═════ Entries ═════
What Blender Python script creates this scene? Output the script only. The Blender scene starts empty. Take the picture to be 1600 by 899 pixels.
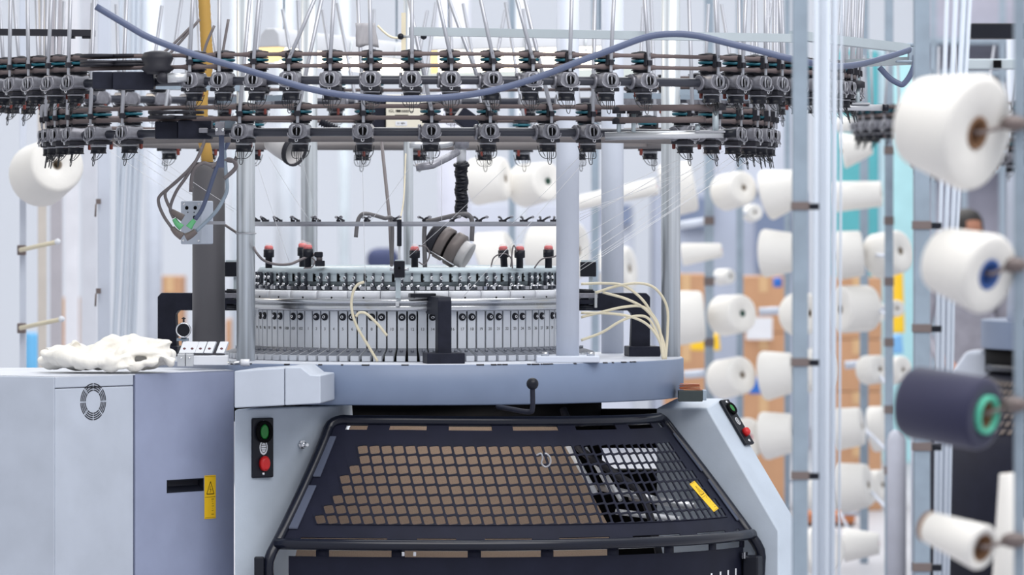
import bpy, math, random
from math import sin, cos, pi, radians as RAD
from mathutils import Vector, Matrix, Euler

random.seed(7)
SC = bpy.context.scene
COL = SC.collection
CAMD, FPX, HOR, CX, CZ = 16.0, 8000.0, 345.0, 0.32, 1.7   # camera distance, focal length in px, horizon row, camera x, camera height

DZ = CZ - 1.5


def X(px, Y): return CX + (px - 800.0) * Y / FPX
def Z(py, Y): return CZ - (py - HOR) * Y / FPX
def W(px, py, Y): return Vector((X(px, Y), Y - CAMD, Z(py, Y)))
def L(p, Y): return p * Y / FPX           # a length of p pixels at depth Y


def az_px(px, R, back=False):
    a = pi if back else 0.0
    for _ in range(30):
        Y = CAMD - R * cos(a)
        s = max(-1, min(1, X(px, Y) / R))
        a = math.asin(s)
        if back: a = pi - a
    return a


def pol(R, a, z): return Vector((R * sin(a), -R * cos(a), z))


# ------------------------------------------------------------------ materials
def srgb(c):
    return tuple(((v / 255) / 12.92 if v / 255 <= 0.04045 else ((v / 255 + 0.055) / 1.055) ** 2.4) for v in c)


MATS = {}


def mat(name, col, rough=0.5, metal=0.0, var=0.06, scale=8.0, bump=0.0, stretch=None, spec=0.5, alpha=1.0, trans=0.0, emit=None, es=0.0, bscale=None, coat=0.0, sheen=0.0):
    if name in MATS: return MATS[name]
    m = bpy.data.materials.new(name)
    m.use_nodes = True
    nt = m.node_tree
    b = nt.nodes['Principled BSDF']
    c = srgb(col)
    tc = nt.nodes.new('ShaderNodeTexCoord')
    src = tc.outputs['Object']
    if stretch:
        mp = nt.nodes.new('ShaderNodeMapping')
        mp.inputs['Scale'].default_value = stretch
        nt.links.new(src, mp.inputs['Vector']); src = mp.outputs['Vector']
    nz = nt.nodes.new('ShaderNodeTexNoise')
    nz.inputs['Scale'].default_value = scale
    nz.inputs['Detail'].default_value = 4
    nt.links.new(src, nz.inputs['Vector'])
    rp = nt.nodes.new('ShaderNodeValToRGB')
    rp.color_ramp.elements[0].position = 0.3
    rp.color_ramp.elements[1].position = 0.7
    rp.color_ramp.elements[0].color = tuple(max(0, v * (1 - var)) for v in c) + (1,)
    rp.color_ramp.elements[1].color = tuple(min(1, v * (1 + var)) for v in c) + (1,)
    nt.links.new(nz.outputs['Fac'], rp.inputs['Fac'])
    nt.links.new(rp.outputs['Color'], b.inputs['Base Color'])
    b.inputs['Roughness'].default_value = rough
    b.inputs['Metallic'].default_value = metal
    b.inputs['Specular IOR Level'].default_value = spec
    b.inputs['Alpha'].default_value = alpha
    b.inputs['Transmission Weight'].default_value = trans
    b.inputs['Coat Weight'].default_value = coat
    b.inputs['Sheen Weight'].default_value = sheen
    if emit:
        b.inputs['Emission Color'].default_value = srgb(emit) + (1,)
        b.inputs['Emission Strength'].default_value = es
    if bump:
        n2 = nt.nodes.new('ShaderNodeTexNoise')
        n2.inputs['Scale'].default_value = bscale or scale * 6
        n2.inputs['Detail'].default_value = 3
        nt.links.new(src, n2.inputs['Vector'])
        bp = nt.nodes.new('ShaderNodeBump')
        bp.inputs['Strength'].default_value = bump
        bp.inputs['Distance'].default_value = 0.002
        nt.links.new(n2.outputs['Fac'], bp.inputs['Height'])
        nt.links.new(bp.outputs['Normal'], b.inputs['Normal'])
    MATS[name] = m
    return m


M_panel = mat('light grey powder coat', (178, 185, 198), 0.5, bump=0.05, bscale=300)
M_leg = mat('pale grey leg coat', (186, 196, 209), 0.5, bump=0.15, bscale=180)
M_door = mat('slate blue door coat', (142, 150, 176), 0.5, bump=0.05, bscale=300)
M_table = mat('blue grey table paint', (113, 127, 153), 0.42, var=0.05)
M_ttop = mat('table top paint', (196, 200, 210), 0.5, var=0.08)
M_white = mat('white painted steel', (203, 209, 222), 0.42, var=0.03)
M_galv = mat('galvanised steel', (206, 211, 215), 0.36, 0.6, var=0.28, scale=70, stretch=(1, 1, 0.012), bump=0.05)  # vertical streaks in the colour imitate reflections on the round columns
M_galvd = mat('galvanised profile', (146, 160, 174), 0.5, 0.2, var=0.08, scale=20)
M_steel = mat('polished steel', (200, 202, 206), 0.2, 0.95, var=0.08, scale=5)
M_beam = mat('pale green grey steel', (178, 188, 194), .45, .2, var=.05)
M_band = mat('grey brown band steel', (126, 121, 121), .5, .2)
M_alu = mat('brushed aluminium', (206, 208, 212), 0.35, 0.7, var=0.04)
M_chrome = mat('chrome', (225, 226, 230), 0.12, 1.0, var=0.02)
M_black = mat('black enamel', (24, 26, 35), 0.38, spec=.25, var=0.15, scale=12)
M_guard = mat('black guard plate', (25, 27, 42), 0.55, spec=.15, var=0.12, scale=14, bump=0.08, bscale=260)
M_frame = mat('black tube enamel', (20, 23, 36), 0.25, var=0.1, spec=.35)
M_dark = mat('charcoal plastic', (42, 42, 49), 0.5, spec=.25, var=0.12)
M_dark2 = mat('dark grey casting', (34, 36, 48), 0.5, spec=.15, var=0.18, scale=30, bump=0.15)
M_post = mat('dark grey column plastic', (97, 95, 98), 0.5, var=0.05)
M_ring = mat('dark ring tube', (58, 60, 70), 0.32, 0.2, var=0.1)
M_belt = mat('taupe drive belt', (102, 90, 90), 0.7, var=0.06)
M_teal = mat('teal clutch disc', (20, 96, 112), 0.4, var=0.08)
M_house = mat('smoky grey housing', (132, 132, 140), 0.25, 0.25, var=0.2, scale=60)
M_claw = mat('pale feeder claw', (160, 161, 168), 0.3, 0.3, var=0.06)
M_red = mat('red stop lever', (112, 46, 38), 0.6)
M_wire = mat('black wire', (48, 50, 54), 0.4, 0.3)
M_tube = mat('inlet tube', (168, 170, 178), 0.35, 0.4, var=0.05)
M_seg = mat('cam segment grey', (206, 210, 218), 0.38, 0.25, var=0.04)
M_segt = mat('dark foot facet', (118, 122, 132), 0.45, 0.3)
M_mech = mat('blue grey plates', (186, 198, 204), 0.4, 0.3, var=0.08)
M_brk = mat('dark steel bracket', (72, 75, 84), .4, .4, var=.2, scale=60)
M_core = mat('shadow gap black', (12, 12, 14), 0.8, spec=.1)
M_wblock = mat('white cover block', (222, 224, 230), 0.45, var=0.02)
M_cream = mat('cream hose', (222, 212, 186), 0.45, var=0.06)
M_yel = mat('ochre hose', (186, 146, 70), 0.5, var=0.1, scale=4)
M_cable = mat('slate blue cable', (82, 92, 120), 0.42, var=0.05)
M_gcable = mat('grey cable', (110, 104, 106), 0.5, var=0.06)
M_cone = mat('white yarn', (234, 231, 226), 0.85, var=0.02, scale=6, bump=0.25, stretch=(6, 6, 120), bscale=8, sheen=0.2)
M_navy = mat('navy yarn', (36, 37, 68), 0.75, var=0.1, bump=0.25, stretch=(6, 6, 120), bscale=8, sheen=0.2)
M_card = mat('paper core', (140, 104, 76), 0.8, var=0.12)
M_hole = mat('core bore', (62, 42, 32), 0.9)
M_cloth = mat('white knit cloth', (231, 227, 219), 0.9, var=0.03, bump=0.4, bscale=260, sheen=0.3)
M_box = mat('cardboard', (190, 146, 112), 0.8, var=0.09, scale=4)
M_ybox = mat('yellow label', (244, 196, 28), 0.5, var=0.02)
M_print = mat('black print', (30, 26, 22), 0.6)
M_blue = mat('blue plastic', (40, 104, 190), 0.5)
M_tan = mat('tan speckled cloth', (188, 166, 148), 0.9, var=0.2, scale=420)
M_clip = mat('taupe clip', (112, 100, 98), 0.5)
M_ptube = mat('milky plastic tube', (186, 194, 206), 0.6, spec=.2, var=0.04, scale=3)
M_pink = mat('pink core', (206, 120, 140), 0.6)
M_greenc = mat('mint core', (84, 190, 160), 0.5)
M_skin = mat('skin', (168, 116, 92), 0.6)
M_hair = mat('black hair', (28, 24, 24), 0.6)
M_jacket = mat('grey jacket', (150, 148, 158), 0.85, var=0.12, scale=20)
M_trous = mat('dark trousers', (52, 52, 62), 0.85)
M_yarn = mat('yarn thread', (236, 236, 238), 0.8)
M_greenb = mat('green button', (20, 120, 44), 0.35)
M_redb = mat('red button', (196, 26, 28), 0.35)
M_plug = mat('green plug', (104, 186, 128), 0.45)
M_boot = mat('taupe plug boot', (108, 98, 96), 0.5)
M_lampred = mat('red lamp insert', (214, 34, 36), 0.4)
M_clear = mat('clear dome', (245, 236, 236), 0.08, var=0.0, alpha=0.22)
M_cboxm = mat('cream control box', (226, 220, 204), 0.5)
M_device = mat('brown grey motor', (108, 100, 98), 0.45, 0.2, var=0.1)
M_nozzle = mat('frosted nozzle', (188, 186, 187), 0.35, var=0.05)


# ------------------------------------------------------------------ mesh builder
ORG = {}


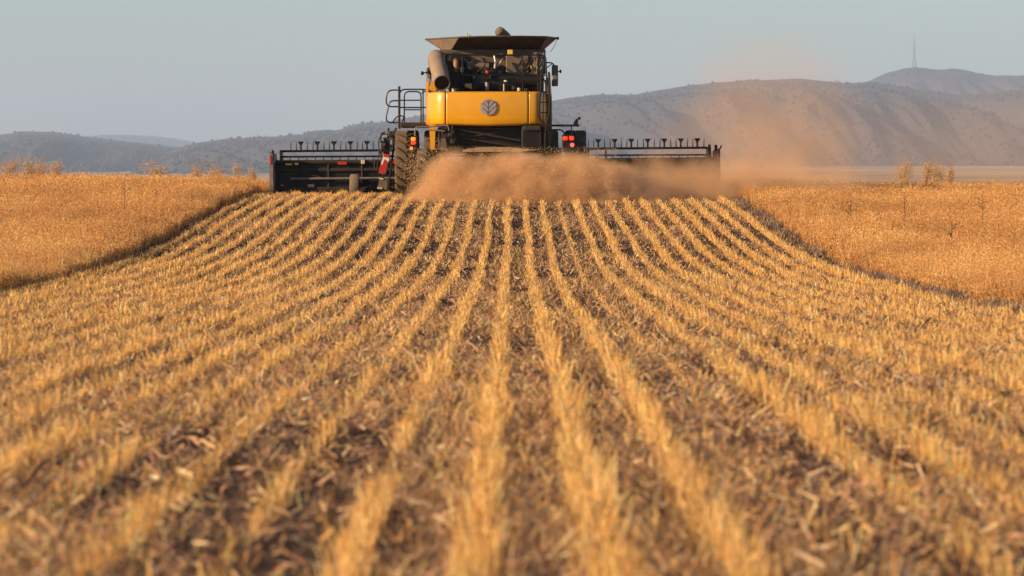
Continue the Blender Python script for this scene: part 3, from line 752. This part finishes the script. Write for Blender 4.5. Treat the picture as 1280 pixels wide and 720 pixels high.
# --- flared grain tank extension
def rim(pts): return [Vector(p) for p in pts]
top = rim([(X(532, 95.6), 95.6, Z(49.5, 95.6)), (X(574, 93.3), 93.3, Z(47.0, 93.3)), (X(600, 93.25), 93.25, Z(46.0, 93.3)), (X(652, 93.25), 93.25, Z(45.8, 93.3)), (X(683, 93.6), 93.6, Z(46.3, 93.6)), (X(696.5, 95.6), 95.6, Z(48.0, 95.6)),
           (X(694, 99), 99, Z(48, 99)), (X(534, 99), 99, Z(50, 99))])
bot = rim([(X(560, 95.4), 95.4, Z(67, 95.4)), (X(561, 94.3), 94.3, Z(68, 94.3)), (X(600, 94.25), 94.25, Z(65.5, 94.3)), (X(652, 94.25), 94.25, Z(65, 94.3)), (X(672, 94.3), 94.3, Z(65.5, 94.3)), (X(678, 95.4), 95.4, Z(64, 95.4)),
           (X(676, 97.6), 97.6, Z(66, 97.6)), (X(562, 97.6), 97.6, Z(68, 97.6))])
panel_m = [BRN, TANK, TANK, TANK, BRN, BRN, BRN, BRN]
for i in range(8):
    j = (i + 1) % 8
    if i in (2, 3): continue
    vs_ = [top[i], top[j], bot[j], bot[i]]
    if i == 1: vs_ = [top[1], top[2], top[3], top[4], bot[4], bot[3], bot[2], bot[1]]
    m = N_(); cn = Vector((X(614, 95.6), 95.6, 0)); ins = []
    for v in vs_:
        dv = Vector((cn.x - v.x, cn.y - v.y, 0)).normalized() * .012; ins.append(v + dv)
    n_ = len(vs_); m.add(vs_ + ins, [tuple(range(n_)), tuple(range(2 * n_ - 1, n_ - 1, -1))] + [(k, k + n_, (k + 1) % n_ + n_, (k + 1) % n_) for k in range(n_)])
    m.build('tank_extension', panel_m[i], cb)
rb = N_().tube(top + [top[0]], .022, 6); rb.tube([top[1], bot[1]], .014, 6); rb.tube([top[4], bot[4]], .014, 6); rb.tube([top[0].lerp(bot[0], .0), bot[0]], .014, 6)
rb.build('extension_rim', TANK, cb, smooth=True)
# bubble-up auger
ba = N_(); ba.tube([(X(640, 95.5), 95.6, Z(58, 95.5)), (X(631.5, 95.5), 95.4, Z(46.5, 95.5)), (X(625.5, 95.5), 95.3, Z(41, 95.5)), (X(623.3, 95.4), 95.25, Z(39, 95.5)), (X(622, 95.4), 95.22, Z(37.8, 95.5))], [.14, .14, .135, .12, .06], 20)
ba.build('filling_auger', BRN, cb, smooth=True)
N_().tube([(X(584, 95), 95, Z(48, 95)), (X(584, 95), 95, Z(42, 95))], [.035, .02], 8).build('marker_post', mat('ochre_post', (.4, .32, .12), .5), cb)
N_().tube([(X(586.5, 95), 95, Z(48, 95)), (X(586.5, 95), 95, Z(44, 95))], .04, 10).build('beacon', PLB, cb)
N_().box(X(695.5, 95.3), X(698.7, 95.3), 95.2, 95.35, Z(50, 95.3), Z(46.5, 95.3), .02).tube([(X(696, 95.2), 95.25, Z(50, 95.2)), (X(693, 95.2), 95.3, Z(58, 95.3)), (X(688, 95.2), 95.3, Z(65, 95.3))], .007, 5).build('work_light', BLK, cb)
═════
Short exercise —
Begin with the first line of the entries above and write out each line exactly, ending with the line containing "def pol(R, a, z): return". Leave out pictures.

Response to this task —
What Blender Python script creates this scene? Output the script only. The Blender scene starts empty. Take the picture to be 1600 by 899 pixels.
import bpy, math, random
from math import sin, cos, pi, radians as RAD
from mathutils import Vector, Matrix, Euler

random.seed(7)
SC = bpy.context.scene
COL = SC.collection
CAMD, FPX, HOR, CX, CZ = 16.0, 8000.0, 345.0, 0.32, 1.7   # camera distance, focal length in px, horizon row, camera x, camera height

DZ = CZ - 1.5


def X(px, Y): return CX + (px - 800.0) * Y / FPX
def Z(py, Y): return CZ - (py - HOR) * Y / FPX
def W(px, py, Y): return Vector((X(px, Y), Y - CAMD, Z(py, Y)))
def L(p, Y): return p * Y / FPX           # a length of p pixels at depth Y


def az_px(px, R, back=False):
    a = pi if back else 0.0
    for _ in range(30):
        Y = CAMD - R * cos(a)
        s = max(-1, min(1, X(px, Y) / R))
        a = math.asin(s)
        if back: a = pi - a
    return a


def pol(R, a, z): return Vector((R * sin(a), -R * cos(a), z))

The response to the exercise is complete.